Search Film Reviews

Friday, July 5, 2013


Alex Chilton, Jody Stephens, Chris Bell and Andy Hummel in BIG STAR: NOTHING CAN HURT ME, a Magnolia Pictures release.
Photo courtesy of Magnolia Pictures.

2013, 113 minutes
Rated PG-13 for some drug references and brief strong language

Review by Joshua Handler

Big Star: Nothing Can Hurt Me tells the story of a great band that didn’t originally make it: Big Star.  When Big Star’s music was originally released in the 1970s, their work was critically acclaimed and they seemed destined for great fame.  However, the band had some terrible strokes of luck and was simply not destined to be a success.  A short time later though, Big Star gained popularity due to their influence on many popular bands such as R.E.M.  All three of Big Star’s original albums are included on Rolling Stone’s list of the top 500 albums of all time.  The film tells the entire Big Star story from beginning to end and it is one that is as triumphant as it is tragic.

This film, while not the best documentary I’ve ever seen, is incredibly important to see because it will introduce scores of people to a band that they may never have heard of otherwise.  This band’s is actually really powerful and I am thrilled to know about them now thanks to this movie.  Big Star needs recognition.  They should have had it decades ago, but didn’t get it.

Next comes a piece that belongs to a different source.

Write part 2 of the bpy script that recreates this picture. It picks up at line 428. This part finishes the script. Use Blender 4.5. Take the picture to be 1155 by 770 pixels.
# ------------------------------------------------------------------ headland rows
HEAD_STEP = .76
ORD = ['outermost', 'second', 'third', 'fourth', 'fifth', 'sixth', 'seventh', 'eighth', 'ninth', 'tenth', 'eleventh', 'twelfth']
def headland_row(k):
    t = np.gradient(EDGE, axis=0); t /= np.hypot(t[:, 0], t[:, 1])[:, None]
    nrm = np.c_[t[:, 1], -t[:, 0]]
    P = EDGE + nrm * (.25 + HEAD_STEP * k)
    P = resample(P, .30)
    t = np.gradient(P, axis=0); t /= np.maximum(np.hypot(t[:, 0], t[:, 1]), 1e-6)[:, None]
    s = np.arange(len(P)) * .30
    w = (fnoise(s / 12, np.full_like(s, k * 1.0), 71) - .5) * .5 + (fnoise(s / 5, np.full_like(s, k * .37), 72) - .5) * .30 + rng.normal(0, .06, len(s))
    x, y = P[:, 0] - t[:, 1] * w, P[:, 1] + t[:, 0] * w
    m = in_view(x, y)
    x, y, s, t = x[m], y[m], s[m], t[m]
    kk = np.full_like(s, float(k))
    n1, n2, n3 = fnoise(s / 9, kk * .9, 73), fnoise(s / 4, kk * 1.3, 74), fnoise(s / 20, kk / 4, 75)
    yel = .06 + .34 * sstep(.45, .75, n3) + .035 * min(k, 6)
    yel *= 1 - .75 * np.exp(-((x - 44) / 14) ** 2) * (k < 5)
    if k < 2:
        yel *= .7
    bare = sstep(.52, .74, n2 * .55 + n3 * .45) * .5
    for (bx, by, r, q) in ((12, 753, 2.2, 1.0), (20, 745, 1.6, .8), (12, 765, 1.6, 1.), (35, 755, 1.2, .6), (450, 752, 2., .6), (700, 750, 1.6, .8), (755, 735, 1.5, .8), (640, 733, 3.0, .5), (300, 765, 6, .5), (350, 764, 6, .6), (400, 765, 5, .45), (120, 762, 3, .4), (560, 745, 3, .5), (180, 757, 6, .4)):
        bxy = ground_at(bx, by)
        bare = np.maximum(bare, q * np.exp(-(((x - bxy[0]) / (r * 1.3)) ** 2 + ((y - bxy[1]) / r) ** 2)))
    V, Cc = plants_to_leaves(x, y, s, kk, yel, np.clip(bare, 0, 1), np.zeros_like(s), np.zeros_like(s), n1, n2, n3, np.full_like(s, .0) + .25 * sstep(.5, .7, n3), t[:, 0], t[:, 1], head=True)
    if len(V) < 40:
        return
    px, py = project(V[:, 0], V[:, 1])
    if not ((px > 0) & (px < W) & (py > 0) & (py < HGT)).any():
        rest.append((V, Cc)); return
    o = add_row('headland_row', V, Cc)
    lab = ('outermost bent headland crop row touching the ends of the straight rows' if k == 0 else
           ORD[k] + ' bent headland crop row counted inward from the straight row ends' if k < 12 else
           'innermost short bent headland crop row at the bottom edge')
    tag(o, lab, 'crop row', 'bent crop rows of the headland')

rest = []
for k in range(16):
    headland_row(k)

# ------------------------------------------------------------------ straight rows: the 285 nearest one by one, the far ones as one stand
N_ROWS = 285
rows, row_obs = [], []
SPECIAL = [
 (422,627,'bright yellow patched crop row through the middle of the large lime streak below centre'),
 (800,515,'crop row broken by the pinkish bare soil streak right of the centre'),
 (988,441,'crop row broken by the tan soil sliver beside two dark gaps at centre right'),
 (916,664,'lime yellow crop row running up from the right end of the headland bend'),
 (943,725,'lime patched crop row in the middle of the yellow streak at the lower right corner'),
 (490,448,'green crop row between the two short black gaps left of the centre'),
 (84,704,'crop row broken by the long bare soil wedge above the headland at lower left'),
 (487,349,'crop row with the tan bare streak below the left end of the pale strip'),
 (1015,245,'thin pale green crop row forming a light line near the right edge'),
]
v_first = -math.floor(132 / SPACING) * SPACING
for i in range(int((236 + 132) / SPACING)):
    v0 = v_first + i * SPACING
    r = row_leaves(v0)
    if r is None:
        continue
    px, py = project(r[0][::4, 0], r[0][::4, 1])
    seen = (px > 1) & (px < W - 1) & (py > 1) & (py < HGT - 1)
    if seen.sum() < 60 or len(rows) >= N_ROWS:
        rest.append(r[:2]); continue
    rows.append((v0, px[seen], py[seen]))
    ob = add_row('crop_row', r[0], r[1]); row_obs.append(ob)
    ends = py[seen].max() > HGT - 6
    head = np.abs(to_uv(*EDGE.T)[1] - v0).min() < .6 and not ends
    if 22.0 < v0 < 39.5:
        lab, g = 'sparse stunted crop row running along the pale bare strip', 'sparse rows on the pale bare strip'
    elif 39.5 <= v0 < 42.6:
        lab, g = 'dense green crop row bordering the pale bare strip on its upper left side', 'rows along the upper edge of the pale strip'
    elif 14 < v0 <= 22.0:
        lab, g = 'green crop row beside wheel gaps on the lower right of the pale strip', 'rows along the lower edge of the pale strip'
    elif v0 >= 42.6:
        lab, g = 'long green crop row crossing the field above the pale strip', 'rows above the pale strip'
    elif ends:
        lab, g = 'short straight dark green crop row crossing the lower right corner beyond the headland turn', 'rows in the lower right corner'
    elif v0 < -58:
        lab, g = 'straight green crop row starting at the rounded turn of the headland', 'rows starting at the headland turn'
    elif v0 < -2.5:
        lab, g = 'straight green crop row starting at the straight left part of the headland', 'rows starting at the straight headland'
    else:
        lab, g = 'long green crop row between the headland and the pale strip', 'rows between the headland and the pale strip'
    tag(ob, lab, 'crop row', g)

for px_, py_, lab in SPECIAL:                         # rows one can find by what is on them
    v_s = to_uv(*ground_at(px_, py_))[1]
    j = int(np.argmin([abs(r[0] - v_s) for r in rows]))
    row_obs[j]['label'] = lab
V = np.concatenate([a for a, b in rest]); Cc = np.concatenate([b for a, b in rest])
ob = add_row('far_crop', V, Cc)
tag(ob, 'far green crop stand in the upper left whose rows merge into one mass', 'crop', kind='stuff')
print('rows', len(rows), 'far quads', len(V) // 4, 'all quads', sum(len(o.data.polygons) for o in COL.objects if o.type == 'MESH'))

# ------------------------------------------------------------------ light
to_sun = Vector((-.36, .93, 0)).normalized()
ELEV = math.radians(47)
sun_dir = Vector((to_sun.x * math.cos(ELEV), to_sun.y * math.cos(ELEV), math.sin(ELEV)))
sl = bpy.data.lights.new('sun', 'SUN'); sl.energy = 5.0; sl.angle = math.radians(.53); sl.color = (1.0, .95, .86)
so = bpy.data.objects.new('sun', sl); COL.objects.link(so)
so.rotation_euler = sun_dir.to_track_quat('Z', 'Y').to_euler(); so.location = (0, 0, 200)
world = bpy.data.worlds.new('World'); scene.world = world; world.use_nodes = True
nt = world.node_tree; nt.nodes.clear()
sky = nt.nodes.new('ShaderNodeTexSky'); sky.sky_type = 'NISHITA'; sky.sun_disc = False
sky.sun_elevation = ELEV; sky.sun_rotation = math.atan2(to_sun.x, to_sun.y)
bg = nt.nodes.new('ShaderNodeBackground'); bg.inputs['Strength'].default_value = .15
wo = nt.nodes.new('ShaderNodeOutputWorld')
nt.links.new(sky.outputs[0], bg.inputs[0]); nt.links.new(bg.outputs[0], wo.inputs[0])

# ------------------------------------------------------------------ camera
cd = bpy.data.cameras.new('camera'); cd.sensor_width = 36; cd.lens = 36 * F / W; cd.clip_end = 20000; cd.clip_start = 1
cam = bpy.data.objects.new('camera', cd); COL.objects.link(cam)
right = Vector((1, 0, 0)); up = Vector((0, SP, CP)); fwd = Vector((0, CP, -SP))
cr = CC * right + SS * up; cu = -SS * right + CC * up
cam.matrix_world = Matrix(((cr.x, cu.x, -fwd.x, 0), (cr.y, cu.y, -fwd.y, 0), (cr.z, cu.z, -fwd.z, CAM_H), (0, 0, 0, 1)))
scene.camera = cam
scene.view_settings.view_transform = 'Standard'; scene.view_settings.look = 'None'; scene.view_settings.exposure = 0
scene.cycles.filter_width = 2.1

Big Star tells a fascinating story tinged with sadness.  Directors Drew DeNicola and Olivia Mori are not afraid to look straight into the darker aspects of the Big Star story, and this helps the movie a lot.  This is not a sugarcoated success story.  This is a story that ends in success but takes a lot of pain to get there.

Big Star: Nothing Can Hurt Me, at 113 minutes, is on the longer side for a documentary, but is fast-paced and never boring.  There is so much information poured into this documentary that it never runs out of stories to tell.  This is one of its flaws too.  There is so much information in the documentary and so many years to cover that I never felt as if went in depth enough (the stories are really interesting, but there should have been more even though the running time would have been huge).  Some of this was out of the filmmaker’s control, though, as many of Big Star’s members are dead.  However, there are ways to get around that.

One other issue I had with Big Star: Nothing Can Hurt Me is that it was not as emotionally engaging or rousing as I would have hoped.  While not a particularly happy story, I would have liked to see a bit more energy put into the movie.  I also was not as emotionally engaged as I would have liked.  The film takes a very story-based, not character-based, approach to the Big Star story.  While this may have been more practical, I would have liked to get to know some of the band members better to form an emotional connection to the movie.  That being said, I was emotionally satisfied by the final part of the film.

Overall, Big Star: Nothing Can Hurt Me is a solid documentary that I would recommend seeing.  While certainly not groundbreaking, it tells a very important story that needs to be told.  Had I not seen this movie, I would have never heard of Big Star.